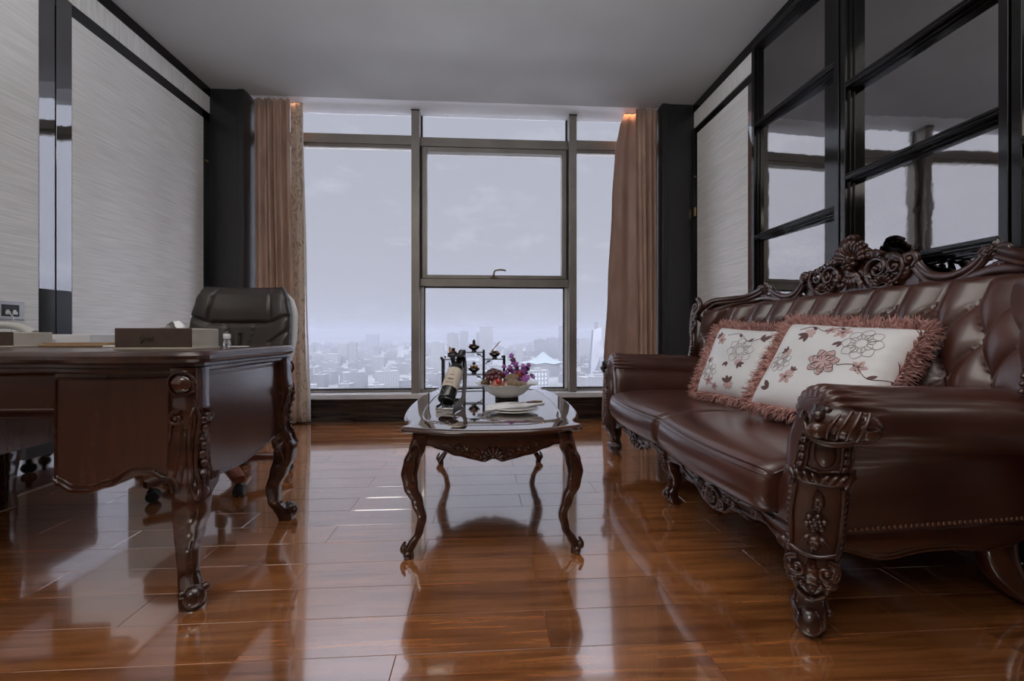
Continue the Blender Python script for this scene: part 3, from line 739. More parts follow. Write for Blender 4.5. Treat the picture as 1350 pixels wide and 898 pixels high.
lpart('bottle_body', MB().lathe([(.001, .001), (.011, .001), (.012, .004), (.012, .022), (.009, .027), (.009, .030), (.001, .030)], 16), CL, j)
lpart('cap', MB().lathe([(.012, .0305), (.0125, .032), (.0125, .047), (.011, .049)], 16), WH, j)
flat('key_card', 'flat pale card lying near the rear right desk corner', 'card', -.962, 1.665, -.90, 1.70, .7505, .7525, PAPER, .2, .0006)
# telephone, outlet, cord
TP = thing('telephone', 'cream desk telephone handset at the left picture edge', 'telephone', (-1.93, 1.88, .75))
CR = mat('cream_plastic', (.52, .52, .50), .35)
part('phone_body', MB().loft([[V(-1.95 + a * k, 1.90 + b * k, z) for a, b in superring(.11, .085, 5, 24)] for z, k in ((.7505, .95), (.757, 1), (.775, .97), (.785, .85))]), CR, TP)
h = MB(); hp = spline([(-2.06, 1.86, .795), (-2.02, 1.86, .822), (-1.95, 1.86, .834), (-1.88, 1.86, .824), (-1.835, 1.86, .797)], 6)
h.tube(hp, [.018, .016, .014, .016, .020], n=10)
part('handset', h, CR, TP)
ou = thing('wall_socket', 'silver framed double data socket on the left wall', 'socket', (XL + .004, 2.238, .912))
part('frame_plate', MB().box(XL + .0002, 2.155, .868, XL + .008, 2.292, .958), mat('silver_plastic', (.45, .45, .46), .35, metal=.4), ou, bevel=.003)
part('insert', MB().box(XL + .008, 2.188, .884, XL + .010, 2.266, .941), mat('black_insert', (.015, .015, .015), .4), ou, bevel=.001)
for y in (2.212, 2.243): part('jack', MB().box(XL + .010, y - .010, .893, XL + .016, y + .010, .908).box(XL + .010, y - .006, .908, XL + .014, y + .006, .916), WH, ou, bevel=.001)
cb = MB().tube(spline([(XL + .018, 2.214, .90), (XL + .05, 2.20, .87), (XL + .09, 2.15, .80), (XL + .15, 2.06, .775), (-2.05, 1.97, .765)], 8), .0028, n=8)
tag(cb.build('phone_cord', CR, None, org=(XL + .018, 2.214, .90)), 'thin pale cord from the wall socket down to the telephone', 'cord')
# ------------------------------------------------------------------ coffee table
TX, TY = .028, 2.11
CT = thing('coffee_table', 'carved mahogany coffee table with serpentine polished top before the window', 'coffee table', (TX, TY, 0))
q = [(0, -.628), (.12, -.622), (.22, -.598), (.285, -.572), (.322, -.558), (.334, -.534), (.318, -.500), (.320, -.462), (.345, -.40), (.365, -.30), (.378, -.15), (.382, 0)]
full = q + [(a, -b) for a, b in q[:-1][::-1]]
full = full + [(-a, b) for a, b in full[1:-1][::-1]]
OUT = smooth_poly([(TX + a, TY + b) for a, b in full], 4)
prof = [(.034, .4405), (.014, .4412), (.007, .4450), (.001, .4490), (0, .4545), (.002, .4590), (.006, .4622), (.011, .4648), (.014, .4655)]
top = part('tabletop', moulded_slab(OUT, prof, (TX, TY)), WOOD, CT, sharp=32)
top.data.materials.append(TOPW)
for p in top.data.polygons:
    if p.normal.z > .93 and p.center.z > .463: p.material_index = 1
q2 = [(0, -.545), (.12, -.538), (.20, -.505), (.255, -.44), (.278, -.36), (.292, -.2), (.296, 0)]
f2 = q2 + [(a, -b) for a, b in q2[:-1][::-1]]; f2 = f2 + [(-a, b) for a, b in f2[1:-1][::-1]]
P2 = smooth_poly([(TX + a, TY + b) for a, b in f2], 5)
mb = MB(); r = [V(x, y, .4655) for x, y in P2] ; r.append(r[0]); r.append(r[1]); mb.tube(r, .0032, n=6, cap=False, flat=.7)
part('inlay_bead', mb, TOPW, top)
# legs
LEGT = [(0, .040, .016), (.02, .046, .019), (.045, .030, .018), (.08, .006, .015), (.13, -.004, .017), (.19, .012, .021), (.25, .034, .026), (.30, .040, .029), (.345, .030, .030), (.385, .012, .030), (.43, 0, .030)]
LO = [(a, b) for a, b, c in LEGT]; LH = [(a, c) for a, b, c in LEGT]
def table_leg(sx, sy):
    cx, cy = TX + sx * .262, TY + sy * .535
    def cen(z): o = interp(LO, z); return cx + sx * o * .95, cy + sy * o * .45, interp(LH, z)
    mb = MB(); rings = []
    for i in range(41):
        z = .437 * i / 40; x, y, h = cen(z); rings.append([V(x + a, y + b, z) for a, b in superring(h, h, 3.0, 20)])
    leg = part('leg', mb.loft(rings), WOOD, CT, sharp=60)
    def mf(u, v, w): x, y, h = cen(v); return V(x + sx * u, y + sy * (h + w), v)
    c = MB()
    c_tube(c, mf, [(-.028, .30, 0), (-.024, .36, .002), (-.008, .398, .003), (.010, .405, .003), (.020, .39, .003), (.014, .375, .003), (.004, .380, .003)], .0045)
    c_tube(c, mf, [(-.016, .28, 0), (-.012, .34, .002), (0, .372, .002), (.012, .362, .002)], .0035)
    x, y, h = cen(.03)
    c.ell((x + sx * .018, y + sy * .006, .030), .014, .017, .016, 12, 8); c.ell((x + sx * .004, y + sy * .018, .014), .014, .012, .014, 12, 8)
    c.tube([(x + sx * .012, y + sy * .016, .06), (x + sx * .020, y + sy * .014, .045), (x + sx * .027, y + sy * .008, .032)], [.005, .007, .006], n=6)
    part('scroll_carving', c, CARVE, leg, sharp=60)
for sx in (-1, 1):
    for sy in (-1, 1): table_leg(sx, sy)
def apron(L, m, cz, shell, name):
    """L half length along u; m(u, v, w)"""
    def zb(t):   # t 0 centre .. 1 leg
        return interp([(0, .352), (.07, .350), (.10, .343), (.16, .342), (.24, .349), (.5, .362), (.75, .383), (.9, .396), (1, .392)], t)
    rows = []
    for i in range(61):
        u = lerp(-L, L, i / 60); z = zb(abs(u) / L)
        rows.append([m(u, .441, 0), m(u, lerp(.441, z, .5), .003), m(u, z, 0), m(u, z, -.02), m(u, .441, -.02)])
    o = part(name, MB().loft(rows), WOOD, CT, sharp=45)
    c = MB()
    c_tube(c, m, [(lerp(-L, L, i / 30), zb(abs(lerp(-1, 1, i / 30))) + .004, .001) for i in range(31)], .004, spans=2)
    if shell:
        c_shell(c, m, 0, .356, .040, -10, 190, 9, .0065, .002, .30)
        for k in range(7):
            a = PI * k / 6; c_ell(c, m, .043 * math.cos(a), .360 + .040 * math.sin(a), .002, .006, .006, .005)
        c_ell(c, m, 0, .361, .006, .008, .008, .006)
        for s in (-1, 1):
            mm = lambda u, v, w, s=s: m(s * u, v, w)
            c_scroll(c, mm, .060, .372, .016, -60, 1.3, 1, .0055, .003, .002)
            c_tube(c, mm, [(.064, .358), (.085, .368), (.105, .388), (.125, .398)], .0048, .002)
            c_scroll(c, mm, .128, .391, .015, 120, 1.3, -1, .005, .003, .002)
            c_leaf(c, mm, .088, .376, 75, .034, .012, .008, 3, -60)
            c_leaf(c, mm, .105, .386, -10, .035, .010, .007, 3, 25)
            c_leaf(c, mm, .142, .396, 20, .048, .009, .007, 3, -45)
            c_leaf(c, mm, .075, .365, 170, .022, .008, .006, 2, 30)
    part('carving', c, CARVE, o, sharp=60)
apron(.255, lambda u, v, w: V(TX + u, TY - .548 - .030 * (1 - (u / .255) ** 2) - w, v), 0, True, 'front_apron')
apron(.255, lambda u, v, w: V(TX - u, TY + .548 + .030 * (1 - (u / .255) ** 2) + w, v), 0, True, 'rear_apron')
for s in (-1, 1): apron(.52, lambda u, v, w, s=s: V(TX + s * (.272 + .04 * (1 - (u / .52) ** 2) + w), TY + s * u, v), 0, True, 'side_apron')

ZT = .4662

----

- YOUR INSTRUCTIONS -
Tell how many lines above contain the word "picture". Give the number alone.

- EXPECTED ANSWER -
2